Porque você diz: "Ai, eu amo o Beltrano!". E faz declarações de amor como se o homem fosse aquela pessoa que esteve com você a vida inteira - o que não é, absolutamente, verdade. Conheço atrizes mentirosas compulsivas; grandes cantores que surravam sistematicamente suas mulheres; escritores que humilham publicamente seus filhos. E, mesmo assim, todos são alvo de amor incondicional. Gente histérica chorando e se desmanchando quando o dito aparece "casualmente" para o grupo de fãs à espera dele na porta do teatro.
Sim, eu baixei todos os vídeos e músicas dele e da banda com que ele cantava antes da carreira solo. Sim, eu adoraria encontrar com ele. Ele me conhece? Não; então como pode me amar? E eu, como posso amar alguém que não sei se é encantador com idosos ou rói as unhas, deixa sua roupa suja pela casa ou limpa as migalhas de pão da mesa? É mesquinho, come do prato dos outros sem pedir e abomina crianças - ou faz parte dos 0,0000726% dos homens inesquecíveis ainda existentes sobre a face da Terra?
Aprecio as músicas, admiro o trabalho, adoro a voz. Mas amar o homem?
Update: Mas que gente curiosa!
7 comentários:
na mosca. e maravilhoso, as usual. bjs
...e um dia você vai me contar quem é essa figura. ah, vai sim...
po, sacanagem! eu tb fiquei curiosa!
e os 0,0000726% de homens inesquecíveis? vc foi generosa! é muito menos, bobinha!
Eu quero dois nomes: o do ator babaca e o do cantor cujo trabalho você curte. ;)
Ah, eu ficaria bastante contente só de saber quem é o cantor que você gosta :) É claro, que se eu soubesse quem era o ator ficaria mais contente ainda :P ahhahahaha
Beijocas :)
Confesso que curto fantasiar essas figuras. E graças que, por mais de uma vez, já tive a chance de ver com meus próprios olhinhos (que a terra há de comer) que a realidade é *outra* coisa :D
(Sei que você é muuuuuito elegante pra declinar o nome dos mancebos, mas que fiquei curiosa, fiquei.)
Beijocas
Acho praticamente impossível a verdadeira imagem de alguém "público" corresponder ao que, nós, meros mortais, imaginamos (ou forjamos) quando admiramos o trabalho desta pessoa — sobretudo quando não a conhecemos de perto.
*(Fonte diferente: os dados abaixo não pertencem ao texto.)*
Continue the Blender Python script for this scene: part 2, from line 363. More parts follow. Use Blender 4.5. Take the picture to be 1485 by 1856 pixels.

Por isso, não acredito que se possa “amar” alguém apenas pela imagem (quase sempre ilusória) que temos dele, mas não duvido que exista gente que pense o contrário.
Ator, cantor, escritor, etc e tal podem, sim, ser estimados pelo trabalho que realizam, mas isso não significa necessariamente que sejam "seres humanos exemplares". E é esta confusão que, muitas vezes, decepciona certas pessoas (inclusive fãs). O que não significa também que apenas por não serem "exemplos de humanidade" o trabalho bem realizado destas pessoas perca seu valor.
Acredito que a questão da “imagem” para os que vivem dela tem de ser encarada como uma espécie de negócio: há sempre uma série de cuidados para que ela seja agradável, boa e positiva, e é inegável que isso mascara muito da verdade de quem está atrás dessa “construção”. O choque parece maior quando a máscara cai no caso de alguém “famoso” porque o poder dessa imagem fictícia geralmente também é grande. Por outro lado, nós, mortais, também forjamos máscaras para nós mesmos (ainda que apenas visando alguma proteção). Podem até me apedrejar, mas acredito que TODOS exibem não a sua verdadeira imagem, mas a que gostariam que os outros vissem.